In 1980, Ms. Alimena began her professional career in Boston as a member of
the Boston Ballet Orchestra, the Boston Pops Esplanade Orchestra, the Beacon
Brass Quintet, and as Principal horn of the Boston Lyric Opera and the New
Hampshire Symphony. In 1983, she was critically acclaimed for her solo and
offstage playing in the Boston Lyric Opera's New York and Boston productions of Wagner's Das Ring Des Nibelungen. In November of that year, the Beacon Brass Quintet made its Carnegie Hall Debut as the only brass quintet ever to win the coveted Concert Artists Guild Award. After one year with the Utah Symphony under conductor Joseph Silverstein, Ms. Alimena arrived in Washington in the fall of 1985 to take the position of second horn of the National Symphony Orchestra.
Ms. Alimena's conducting career began in January of 1990 when she was asked
to take over the helm of Brass of Peace, the scholarship program for talented
high school musicians. The 2007-2008 season marks her sixteenth season as music director and conductor of the critically acclaimed Eclipse Chamber Orchestra with whom she has conducted many world premiere performances including the ensemble's commissioned works; Late Victorians (1995), and Alcott Portraits (1999) by Composer-In-Residence, Mark Adamo; and Morning Music (1996) and Concertino for Horn (2001) by Composer-In-Residence, Truman Harris. Ms. Alimena also recently celebrated her ninth season as music director and conductor of the Friday Morning Music Club Orchestra with a performance of music from Wagner's Das Ring des Nibelungen as part of the Wagner Society/Smithsonian Institute
Epic Ring seminar.
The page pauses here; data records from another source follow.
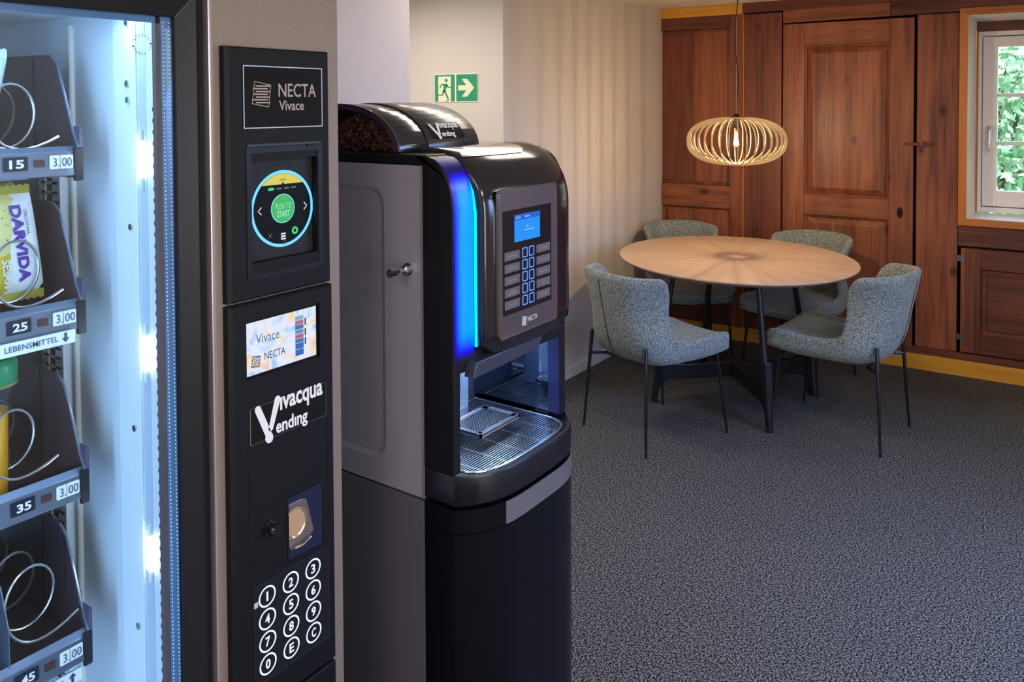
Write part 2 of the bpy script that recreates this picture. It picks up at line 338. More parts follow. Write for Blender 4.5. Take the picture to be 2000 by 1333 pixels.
for z in (.672, .212):
    h = MB().box(1.849, 1.866, -.005, .003, z, z+.035).box(1.868, 1.885, -.0155, -.012, z+.002, z+.033).tube([(1.867, -.010, z), (1.867, -.010, z+.035)], .0045, 8)
    ho = ob('hinge', h.mesh('hinge'), m_steel, cb.o, label='small steel hinge')
L('plank', (2.66, 2.823, .002, .03, .135, .76), m_w1b)
# ------------------------------------------------------------------ window in the panelling
wd = T('window_1', 'white casement window in a deep pine lined opening', None, (0, 0, 0), kind='structure'); wd.o.parent = wb.o
def Wn(n, b, m, bevel=.002, parent=None, **k): return box(n, b, m, parent or wd.o, bevel=bevel, **k)
def poly(n, pts, ext, m, parent=None): return ob(n, MB().prism(pts, ext).mesh(n, bevel=.0015), m, parent or wd.o)
s0, s1, i0, i1 = 1.851, 2.820, 1.894, 2.777; zb, zt, jb, jt = .884, 2.142, .926, 2.100
poly('casing', [(s0, -.022, zb), (i0, -.022, jb), (i0, -.022, jt), (s0, -.022, zt)], (0, .03, 0), m_orange)
poly('casing', [(s1, -.022, zb), (i1, -.022, jb), (i1, -.022, jt), (s1, -.022, zt)], (0, .03, 0), m_orange)
poly('casing', [(s0, -.022, zb), (s1, -.022, zb), (i1, -.022, jb), (i0, -.022, jb)], (0, .03, 0), m_orangeh)
poly('casing', [(s0, -.022, zt), (s1, -.022, zt), (i1, -.022, jt), (i0, -.022, jt)], (0, .03, 0), m_orangeh)
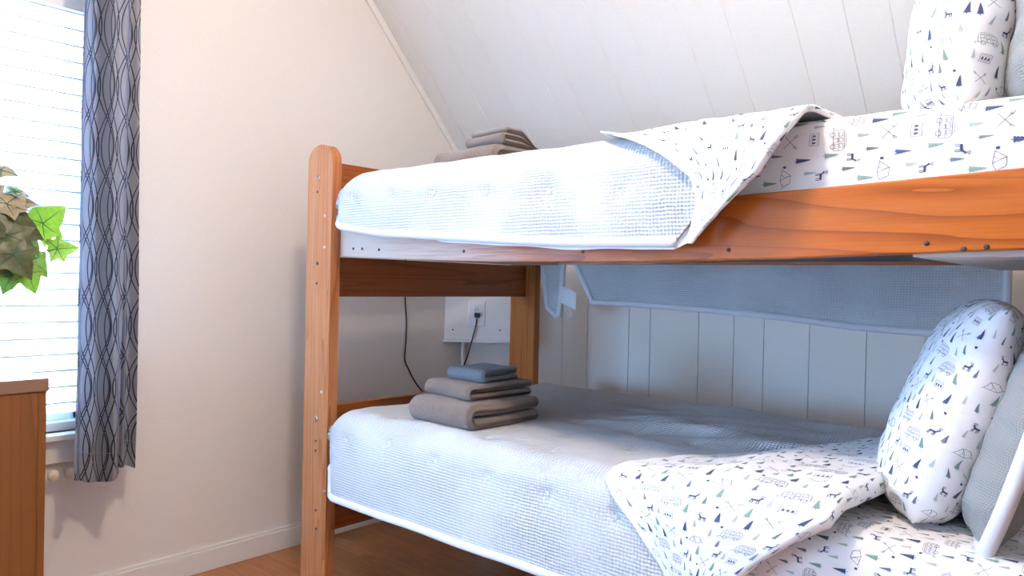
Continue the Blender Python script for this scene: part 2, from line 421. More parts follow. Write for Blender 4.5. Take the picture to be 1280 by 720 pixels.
def decals(mb, P, UV, region=None, orient=0, off=.0011, base=1, seed=0, keep=1.0, scl=.72, mg=.02):
    """lay the printed motifs onto the outer face P; UV in metres along both grid axes (separable)"""
    N = gnorm(P); ua = UV[:, 0, 0]; va = UV[0, :, 1]; iu = np.arange(len(ua)); iv = np.arange(len(va))
    def at(u, v):
        a = np.interp(u, ua, iu); b = np.interp(v, va, iv); i = min(int(a), len(ua)-2); j = min(int(b), len(va)-2); fa = a-i; fb = b-j
        def L(A): return (A[i, j]*(1-fa)+A[i+1, j]*fa)*(1-fb)+(A[i, j+1]*(1-fa)+A[i+1, j+1]*fa)*fb
        return L(P)+L(N)*off
    rr = random.Random(seed)
    U0, U1, V0, V1 = ua[0], ua[-1], va[0], va[-1]
    R = {0: lambda x, y: (x, y), 1: lambda x, y: (y, -x), 2: lambda x, y: (-x, -y), 3: lambda x, y: (-y, x)}[orient]
    ou, ov = rr.random()*.2, rr.random()*.2
    nmax = int(max(U1-U0, V1-V0)/min(TW, TH)/scl)+3
    for a in range(-nmax, nmax):
        for b in range(-nmax, nmax):
            for k, mx, my in TILE:
                x, y = (a*TW+mx+ou+.003*rr.uniform(-1, 1))*scl, (b*TH+my+ov+(a % 2)*TH*.5)*scl
                cu, cv = R(x, y)
                if orient in (1, 2): pass
                cu += (U0+U1)/2; cv += (V0+V1)/2
                if not (U0+mg < cu < U1-mg and V0+mg < cv < V1-mg): continue
                if region and not region(cu, cv): continue
                polys, ink = motif(k)
                th = rr.uniform(-.08, .08); c, s_ = math.cos(th)*scl, math.sin(th)*scl
                for pl in polys:
                    vs = []
                    for (px, py) in pl:
                        qx, qy = R(px*c-py*s_, px*s_+py*c); vs.append(at(cu+qx, cv+qy))
                    mb.add(vs, [tuple(range(len(vs)))], base+ink)
PM = [M_print]+INK

# ------------------------------------------------------------------ setting
YK = 3.07; ZS = lambda y: 2.4-1.057*(y-2.1); ZK = ZS(YK); ZC = 2.75; YC = 2.1-(ZC-2.4)/1.057
def struct(o): o['kind'] = 'structure'; return o
XR, YF = 4.1, -1.6
struct(MB().box((-.15, YF-.1, -.08), (XR+.1, YK+.3, 0)).obj('floor', M_floor, loc=(0, 0, 0)))
# left wall with the window opening
WY0, WY1, WZ0, WZ1 = -1.10, .99, .60, 2.05
wl = MB()
def wbox(y0, y1, z0, z1): wl.box((-.12, y0, z0), (0, y1, z1))
wbox(YF, WY0, 0, ZC); wbox(WY0, WY1, 0, WZ0); wbox(WY0, WY1, WZ1, ZC); wbox(WY1, YK+.1, 0, ZC)
struct(wl.obj('wall_left', M_wall, loc=(0, 0, 0)))
struct(MB().box((XR, YF, 0), (XR+.1, YK+.1, ZC)).obj('wall_right', M_wall, loc=(XR, 0, 0)))
wf = MB(); wf.box((-.12, YF-.1, 0), (.12, YF, ZC)).box((1.18, YF-.1, 0), (XR+.1, YF, ZC)).box((.12, YF-.1, 0), (1.18, YF, .52)).box((.12, YF-.1, 1.38), (1.18, YF, ZC))
struct(wf.obj('wall_front', M_wall, loc=(0, YF, 0)))
wf = MB().box((.12, YF-.095, .52), (1.18, YF-.09, 1.38))
for a_, b_ in (((.12, .52), (.17, 1.38)), ((1.13, .52), (1.18, 1.38)), ((.12, .52), (1.18, .57)), ((.12, 1.33), (1.18, 1.38)), ((.63, .52), (.67, 1.38))): wf.box((a_[0], YF-.09, a_[1]), (b_[0], YF-.04, b_[1]))
struct(wf.obj('added_window', M_white, loc=(.65, YF, .52)))  # added window around the blue fill light, unseen behind the camera
struct(MB().box((-.12, YF-.1, ZC), (XR+.1, YC+.12, ZC+.1)).obj('ceiling', M_wall, loc=(0, 0, ZC)))
grv = [-.02, .30, .395, .556, .80, .918, 1.168, 1.335, 1.47, 1.66, 1.878, 2.08, 2.21, 2.45, 2.61, 2.86, 3.02, 3.3, 3.52, 3.77, 4.12]
kb = MB(); kb.box((0, YK+.006, 0), (XR, YK+.1, ZK+.02))
for a, b in zip(grv, grv[1:]):
    g = .0013
    kb.add([(a+g, YK+.006, 0), (a+2*g, YK, 0), (b-2*g, YK, 0), (b-g, YK+.006, 0), (a+g, YK+.006, ZK), (a+2*g, YK, ZK), (b-2*g, YK, ZK), (b-g, YK+.006, ZK)],
           [(0, 1, 5, 4), (1, 2, 6, 5), (2, 3, 7, 6)])
struct(kb.obj('wall_back', M_panel, loc=(0, YK, 0)))
sl = MB(); nx = np.array([0, -1.057, -1.0]); nx /= np.linalg.norm(nx)
def sp(x, y, d): return (x, y-nx[1]*d, ZS(y)-nx[2]*d)
ya, yb = YC, YK
sl.add([sp(0, ya-.05, .0025), sp(XR, ya-.05, .0025), sp(XR, yb+.08, .0025), sp(0, yb+.08, .0025), sp(0, ya-.05, .1), sp(XR, ya-.05, .1), sp(XR, yb+.08, .1), sp(0, yb+.08, .1)],
       [(0,1,2,3),(4,7,6,5),(0,4,5,1),(1,5,6,2),(2,6,7,3),(3,7,4,0)])
g2 = [-.02, .10, .30, .50, .72, .84, 1.06, 1.20, 1.42, 1.58, 1.80, 1.96, 2.09, 2.30, 2.52, 2.68, 2.9, 3.1, 3.4, 3.6, 3.8, 4.12]
for a, b in zip(g2, g2[1:]):
    g = .0012
    sl.add([sp(a+g*.4, ya, .0025), sp(a+2*g, ya, 0), sp(b-2*g, ya, 0), sp(b-g*.4, ya, .0025), sp(a+g*.4, yb, .0025), sp(a+2*g, yb, 0), sp(b-2*g, yb, 0), sp(b-g*.4, yb, .0025)],
           [(0, 1, 5, 4), (1, 2, 6, 5), (2, 3, 7, 6)])
struct(sl.obj('ceiling_slope', M_panel, loc=(0, 2.1, 2.4)))
# diagonal corner casing between left and back wall
dA, dB = (0., 2.733), (.395, YK)
struct(MB().prism([dA, dB, (0, YK)], lambda a, b, t: (a, b, t), 1.42).obj('trim_2', M_wall, loc=(0, YK, 0)))
dv = np.array([dB[0]-dA[0], dB[1]-dA[1]]); dv /= np.linalg.norm(dv); dn = np.array([dv[1], -dv[0]])
# trim along the slope / left wall
tr = MB()
tr.add([(0.0, y, ZS(y)+d) for y, d in ((YC, 0), (YK, 0), (YK, -.044), (YC, -.044))]+[(.016, y, ZS(y)+d) for y, d in ((YC, 0), (YK, 0), (YK, -.044), (YC, -.044))],
       [(0,1,2,3),(7,6,5,4),(0,4,5,1),(2,6,7,3),(3,7,4,0),(1,5,6,2)])
struct(tr.obj('trim_1', M_trim, loc=(0, YK, ZK), bevel=.003))
bb = MB().box((0, YF, 0), (.014, 2.733, .080)).box((0, YF, .080), (.009, 2.733, .092))
struct(bb.obj('baseboard_left', M_trim, loc=(0, 0, 0), bevel=.002))
struct(MB().box((.4, YK-.014, 0), (XR, YK, .092)).obj('baseboard_back', M_trim, loc=(1, YK, 0), bevel=.002))
# window: frame, sash, glass, sill
win = MB()
win.box((-.12, WY0, WZ0), (-.02, WY0+.03, WZ1)).box((-.12, WY1-.03, WZ0), (-.02, WY1, WZ1)).box((-.12, WY0, WZ1-.03), (-.02, WY1, WZ1)).box((-.12, WY0, WZ0), (-.02, WY1, WZ0+.03))
win.box((-.10, WY0+.03, WZ0+.03), (-.06, WY1-.03, WZ0+.075)).box((-.10, WY1-.07, WZ0+.03), (-.06, WY1-.03, WZ1-.03)).box((-.10, WY0+.03, WZ0+.03), (-.06, WY0+.07, WZ1-.03))
wo = struct(win.obj('window_1', M_white, loc=(0, 0, WZ0), bevel=.003))
MB().box((-.083, WY0+.07, WZ0+.075), (-.078, WY1-.07, WZ1-.06)).obj('window_pane', M_glass, wo)
struct(MB().box((-.06, WY0-.06, WZ0-.022), (.045, WY1+.02, WZ0)).obj('trim_3', M_trim, loc=(0, 0, WZ0), bevel=.005))
struct(MB().box((0, WY0-.04, WZ0-.10), (.016, WY1+.01, WZ0-.022)).obj('trim_4', M_trim, loc=(0, 0, WZ0-.1), bevel=.003))

# ------------------------------------------------------------------ window blind
bl = thing('window_blind', 'closed white slatted blind glowing in the window beside the patterned curtain', 'blind', (-.035, .43, WZ0+.05))
sb = MB(); pitch = .0545; n = 27
for i in range(n):
    zc = .715+i*pitch; prof = []
    for k in range(7):
        t = (k/6-.5); a = math.radians(80); w = .064
        prof.append((-.035+math.cos(a)*t*w+.006*(1-4*t*t)*-1, zc+math.sin(a)*t*w))
    for (a0, b0), (a1, b1) in zip(prof, prof[1:]):
        y0, y1 = WY0+.012, WY1-.012
        sb.add([(a0, y0, b0), (a1, y0, b1), (a1, y1, b1), (a0, y1, b0), (a0-.0022, y0, b0), (a1-.0022, y0, b1), (a1-.0022, y1, b1), (a0-.0022, y1, b0)],
               [(0,1,2,3),(7,6,5,4),(0,3,7,4),(1,5,6,2)])
for i in range(n):
    zc = .715+i*pitch-pitch/2+.002
    sb.box((-.0245, WY0+.012, zc), (-.0225, WY1-.012, zc+.0065), 1)
sb.obj('slats', [M_slat, mat('slat_edge', (.62, .66, .72), .6)], bl)
MB().box((-.052, WY0+.012, .660), (-.022, WY1-.012, .682)).obj('bottom_rail', M_slat, bl, bevel=.003)
MB().box((-.06, WY0+.012, WZ1-.045), (-.005, WY1-.012, WZ1-.001)).obj('head_rail', M_white, bl)
c_ = MB()
for y in (-.9, -.3, .15, .68): c_.tube([(-.012, y, .67), (-.012, y, WZ1-.03)], .0011, seg=5)
c_.obj('ladder_cord', M_white, bl)
# ------------------------------------------------------------------ curtain
cu = thing('curtain', 'grey curtain with dark interlacing wavy lines hanging right of the window', 'curtain', (.17, .93, .46))
def curtain():
    nz, ny = 70, 90; P = np.zeros((ny, nz, 3)); z0, z1 = .468, 2.30
    for i in range(ny):
        t = i/(ny-1)
        for j in range(nz):
            h = j/(nz-1); z = z0+(z1-z0)*h
            wdt = .196+.012*(1-h)*math.sin(3*h+1)
            y = .848+wdt*t-.006*(1-h)
            x = .165+.042*math.cos(2*PI*(t*1.55+.08))*(1-.15*h)+.010*math.sin(2*PI*t*4.1+3*h)
            fold = math.exp(-((t-.74)/.035)**2); x -= .05*fold*(1-.4*h)
            x += .006*fbm((t*2, h*7, 0), (1, 1, 1), 2)
            zz = z-.018*(1-h)*math.sin(2*PI*(t*1.1-.15))*max(0, 1-h*6)
            P[i, j] = (x, y, zz)
    return P
P = curtain(); uv = arc_uv(P)*np.array([1.5, 1])
m = MB(); m.shell(P, .002, 0, uv); m.obj('curtain_panel', M_curt, cu)
hem = MB(); H = P[:, :4].copy(); H[:, :, 0] += .0025; 
hl = [P[i, 3]+np.array([.003, 0, .01]) for i in range(0, 90, 2)]
m = MB(); m.tube(hl, .0009, seg=5, caps=True); m.obj('hem_stitching', mat('stitch', (.34, .33, .40), .7), cu)
rod = thing('curtain_rod', 'thin white curtain rod above the window', 'curtain rod', (.165, .4, 2.32))
MB().tube([(.165, -1.25, 2.312), (.165, 1.09, 2.312)], .010, seg=12).obj('rod', M_white, rod)
for y in (-1.2, 1.06): MB().box((0, y-.01, 2.30), (.165, y+.01, 2.312)).obj('bracket', M_white, rod)
# wall pegs under the sill
for i, (y, lab) in enumerate(((.835, 'small round cream wall knob under the sill, beside the dresser'), (.884, 'small round cream wall knob under the sill, touching the curtain edge'))):
    k = MB(); k.tube([(0.0, y, .468), (.03, y, .468)], .007, seg=10); k.ball((.042, y, .468), .0185, seg=14, sq=(.8, 1, 1))
    tag(k.obj('wall_knob', mat('cream_knob', (.78, .68, .52), .4), loc=(0, y, .468)), lab, 'knob', 'cream knobs below the window sill')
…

With Brass of Peace, a scholarship brass ensemble sponsored by Eclipse Chamber Orchestra, Ms. Alimena performs 9-10 free in-school and community outreach concerts per year. It is during these presentations that Ms. Alimena teaches high school age children the art of public speaking and community giving. The members of Brass of Peace as well as Ms. Alimena, talk to the audience about their instruments and provide demonstrations for the younger children.
Guest appearances include the Holocaust Museum Series, the Peabody Institute
Orchestra and the University of Maryland Orchestra. Her conducting teachers
include Murry Sidlin, Gunther Schuller at the Sandpoint Music Festival and
Franz Welser-Möst, Music Director of The Cleveland Orchestra. Ms. Alimena was one of four participants in the Fellowship Conducting Program in the Aspen Music Festival 50th Anniversary Season where she had instruction with James Levine, Sian Edwards and David Zinman. In her spare time Ms. Alimena enjoys hiking, gardening, cooking for her friends and enjoying Washington's many excellent restaurants.